Former Georgian Premier: If West Had Helped Me, 'Ukraine Would Never Have Happened'

Former Georgian Premier: If West Had Helped Me, 'Ukraine Would Never Have Happened'

President Mikheil Saakashvili sees many parallels between the current situation in Crimea and his own war with Vladimir Putin in 2008, when the Russian premier whittled away at Georgia’s breakaway provinces of Abkhazia and South Ossetia. In a column for The Guardian, Saakashvili warns the West that Putin will not stop in Ukraine.

“I have no doubt that in Ukraine Russia’s goal is the same as in Georgia,” Saakashvili writes, warning that no referendum in Crimea to join the Russian Federation could be legitimate after decades of ethnic engineering that created a Russian ethnic majority in a territory formerly occupied by Tatars. Saakashvili’s column ran before the results of the Crimean referendum Sunday, in which the southern Ukrainian state voted overwhelmingly to join the Russian Federation. The vote followed a full-scale invasion by Russian forces that resulted in a completely new, Russian-controlled legislature.
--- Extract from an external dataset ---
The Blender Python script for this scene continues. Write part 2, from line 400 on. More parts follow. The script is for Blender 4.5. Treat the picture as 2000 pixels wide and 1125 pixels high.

The President of Ukraine has already called the vote a “great farce” and refuses to move soldiers out of the state.

Saakashvili agrees with this mode of conduct, even encouraging stronger military action on the part of Ukraine. He predicts that “Vladimir Putin will claim he has legal justification for further military build-up and direct armed attack,” and eventually move into Kiev. Saakashvili would know; he faced the same problem in 2008 when Putin occupied South Ossetia and Abkhazia, two regions also artificially deprived of their native Georgian population. Saakashvili writes that Putin moves in such a way because both Ukraine and Georgia have actively fought to remove the yoke of Russian rule, and “he regards successful reforms in Georgia, and Ukraine’s aspirations to achieve the same, as a direct threat to his own iron grip in Russia.” 

He also notes that Putin’s confidence is a direct reaction to the lack of action from the West when he invaded Georgia. Had the West reacted more forcefully to his attempts to reclaim Tbilisi, “Ukraine would never have happened,” Saakashvili writes. The comments echo his sentiments earlier this month, when he told the Daily Beast, “I don’t think Vladimir Putin is going to stop where he is. He is not going to stop anywhere until he gets rid of the leadership in Kiev.”

Unlike Georgia, however, Ukraine has significant geographical advantages. Saakashvili was much quicker to use the military to directly attack Russian forces than the new Ukrainian government has been. “In Georgia’s case, if we had not responded then troops, which every impartial expert clearly identified as Russian special forces, could have easily reached our capital, Tbilisi, within 24 hours,” he writes. “We couldn’t afford to wait.” Kiev is at a much bigger advantage than Tbilisi in this war, one Saakashvili sees as very worth fighting, because if history repeats itself, any post-Soviet state might be next.

Saakashvili left office late last year in an unprecedented move: losing an election and leaving power peacefully, without contesting the results. He is currently working out of Massachusetts as a Senior Statesman at Tufts University and a columnist newly in demand thanks to the current Ukrainian crisis. That has not stopped him from making statements in support of Ukrainian protesters, even arriving in Kiev last December and shaking hands with protesters for whom his stand against Putin makes him a hero.